Armstrong launches social exclusion plan
New measures intended to help the most “deeply excluded” members of society have been unveiled today as part of the social exclusion action plan.
The measures trailed in Tony Blair’s keynote speech last week, focus on children in care, the families of alcoholics and drug addicts, teenage parents and people with mental health problems, and include controversial measures based on “early intervention”.
The government has said the Reaching Out scheme, formally launched by social exclusion minister Hilary Armstrong and several senior ministers including communities secretary Ruth Kelly and health secretary Patricia Hewitt, aims to “improve the life chances and opportunities of the most disadvantaged and hard-to-reach in society”.
Last week, the prime minister argued reaching children early was crucial to prevent them going “off the rails”, but critics slammed the idea as “eugenics”, with former cabinet minister Tony Benn saying it was “the sort of thing Hitler talked about”.
Today’s plan includes measures to improve health provisions for young children by offering better training to staff such as midwives and health visitors.
It will create an individual budget for children in care to ensure every looked-after child “has someone who understands their personal needs”, and introduces measures to reduce the number of young mums.
These include targeting “teenage pregnancy hotspots” with more education and better access to contraceptives, as well as launching a national media campaign.
Children with mental health and behavioural problems will be dealt with using a pilot “family-based” approach through numerous agencies, and adults leading “chaotic lives” will receive more tailored intervention.
Since coming to power in 1997, Labour has launched a number of social exclusion measures, including Sure Start for young families. These, the government argues, have led to 800,000 fewer children and one million fewer pensioners living in poverty.

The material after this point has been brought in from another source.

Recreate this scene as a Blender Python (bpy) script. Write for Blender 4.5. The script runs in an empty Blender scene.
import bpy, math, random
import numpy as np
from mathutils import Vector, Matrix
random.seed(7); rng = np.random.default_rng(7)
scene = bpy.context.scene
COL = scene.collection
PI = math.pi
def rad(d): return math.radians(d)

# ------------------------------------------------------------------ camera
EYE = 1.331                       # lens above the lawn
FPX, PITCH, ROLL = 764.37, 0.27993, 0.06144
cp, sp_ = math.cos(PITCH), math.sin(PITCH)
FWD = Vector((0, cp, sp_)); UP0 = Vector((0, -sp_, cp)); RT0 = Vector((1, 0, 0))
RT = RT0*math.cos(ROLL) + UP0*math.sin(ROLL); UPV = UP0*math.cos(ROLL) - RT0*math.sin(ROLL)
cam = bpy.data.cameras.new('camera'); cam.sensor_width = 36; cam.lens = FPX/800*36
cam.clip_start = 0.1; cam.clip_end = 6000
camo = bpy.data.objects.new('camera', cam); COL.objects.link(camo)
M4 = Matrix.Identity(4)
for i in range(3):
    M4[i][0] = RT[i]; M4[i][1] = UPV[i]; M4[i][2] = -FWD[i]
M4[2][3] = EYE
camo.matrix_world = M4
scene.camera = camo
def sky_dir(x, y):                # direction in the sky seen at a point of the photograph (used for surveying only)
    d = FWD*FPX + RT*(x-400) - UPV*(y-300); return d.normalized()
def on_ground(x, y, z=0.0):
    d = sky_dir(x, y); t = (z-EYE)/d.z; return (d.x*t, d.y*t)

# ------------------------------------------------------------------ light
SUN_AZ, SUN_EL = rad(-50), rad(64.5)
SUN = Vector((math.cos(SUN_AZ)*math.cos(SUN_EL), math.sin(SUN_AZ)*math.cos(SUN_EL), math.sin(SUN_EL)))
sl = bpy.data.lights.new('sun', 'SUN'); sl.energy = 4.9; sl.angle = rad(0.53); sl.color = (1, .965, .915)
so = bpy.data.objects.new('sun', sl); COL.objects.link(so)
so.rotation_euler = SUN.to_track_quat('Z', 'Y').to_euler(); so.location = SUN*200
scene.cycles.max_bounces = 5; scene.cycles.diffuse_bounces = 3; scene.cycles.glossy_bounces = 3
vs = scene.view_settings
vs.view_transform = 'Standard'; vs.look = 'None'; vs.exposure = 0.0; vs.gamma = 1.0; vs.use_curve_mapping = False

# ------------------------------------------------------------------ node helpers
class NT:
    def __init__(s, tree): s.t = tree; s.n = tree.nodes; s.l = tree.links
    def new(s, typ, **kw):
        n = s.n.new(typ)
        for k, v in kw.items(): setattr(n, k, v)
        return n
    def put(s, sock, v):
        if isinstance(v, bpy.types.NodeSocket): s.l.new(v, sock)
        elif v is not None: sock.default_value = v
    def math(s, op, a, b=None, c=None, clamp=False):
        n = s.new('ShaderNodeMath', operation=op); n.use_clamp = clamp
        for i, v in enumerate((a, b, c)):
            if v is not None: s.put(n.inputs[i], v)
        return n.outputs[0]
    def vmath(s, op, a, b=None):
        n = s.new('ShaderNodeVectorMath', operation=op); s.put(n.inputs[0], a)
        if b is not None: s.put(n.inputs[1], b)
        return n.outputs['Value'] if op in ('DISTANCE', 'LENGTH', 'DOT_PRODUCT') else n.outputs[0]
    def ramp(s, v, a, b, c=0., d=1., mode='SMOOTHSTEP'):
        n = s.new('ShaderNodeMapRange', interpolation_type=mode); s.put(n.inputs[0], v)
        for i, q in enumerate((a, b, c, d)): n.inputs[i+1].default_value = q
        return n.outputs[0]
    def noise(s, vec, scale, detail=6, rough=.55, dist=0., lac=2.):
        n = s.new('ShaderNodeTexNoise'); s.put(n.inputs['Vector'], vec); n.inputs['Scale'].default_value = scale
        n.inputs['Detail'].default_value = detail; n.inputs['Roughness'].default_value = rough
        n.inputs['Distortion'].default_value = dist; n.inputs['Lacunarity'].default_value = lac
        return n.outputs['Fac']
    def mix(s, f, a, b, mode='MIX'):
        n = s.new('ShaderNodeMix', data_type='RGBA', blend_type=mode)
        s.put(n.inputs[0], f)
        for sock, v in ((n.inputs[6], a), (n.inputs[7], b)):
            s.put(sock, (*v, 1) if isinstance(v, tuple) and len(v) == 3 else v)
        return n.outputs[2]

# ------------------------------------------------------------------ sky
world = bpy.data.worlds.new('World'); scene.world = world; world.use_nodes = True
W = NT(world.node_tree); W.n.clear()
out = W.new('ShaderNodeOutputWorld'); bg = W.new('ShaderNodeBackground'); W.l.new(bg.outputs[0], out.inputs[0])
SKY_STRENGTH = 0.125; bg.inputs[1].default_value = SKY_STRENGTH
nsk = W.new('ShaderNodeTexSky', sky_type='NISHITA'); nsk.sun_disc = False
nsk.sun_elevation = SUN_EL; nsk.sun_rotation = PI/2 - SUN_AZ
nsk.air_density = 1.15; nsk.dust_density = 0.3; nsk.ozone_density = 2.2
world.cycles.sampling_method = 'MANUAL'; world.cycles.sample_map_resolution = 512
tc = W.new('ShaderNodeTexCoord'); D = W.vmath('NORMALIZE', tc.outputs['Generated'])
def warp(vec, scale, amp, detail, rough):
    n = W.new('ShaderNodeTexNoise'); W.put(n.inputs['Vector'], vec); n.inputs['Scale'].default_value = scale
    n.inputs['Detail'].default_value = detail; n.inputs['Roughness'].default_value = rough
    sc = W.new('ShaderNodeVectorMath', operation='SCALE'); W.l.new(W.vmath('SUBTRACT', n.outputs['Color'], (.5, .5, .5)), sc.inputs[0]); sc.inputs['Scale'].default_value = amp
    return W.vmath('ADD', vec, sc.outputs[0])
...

However despite improvements, the government estimates that 2.5 per cent of every generation remains “stuck in a lifetime of disadvantage” and insists these measures are intended to “extend opportunity to the least advantaged” to help them overcome “entrenched” problems.
“We have to accept that in some cases, with the hardest to reach families, with the most problems, the current universal one-size fits all approach is not enough,” argued Hilary Armstrong.
“We need to intervene at the right time, personalise our services, be more persistent and co-ordinated, and fit them around the needs of individuals if we are ever going to tackle the hardest complexities of peoples’ lives.”
“No-one should be written off – no-one is too hard to reach. I don’t believe that there is anyone who doesn’t want a better future for themselves and their children.”
Ms Armstrong insisted the action plan would help “unlock” the aspiration of individuals, “and help [them] lift themselves out of poverty and exclusion”.
However, the Conservatives doubted the effectiveness of “yet another action plan”, and the Liberal Democrats said that the policy was “too little too late”.
Charities also warned against the dangers of stigmatising families.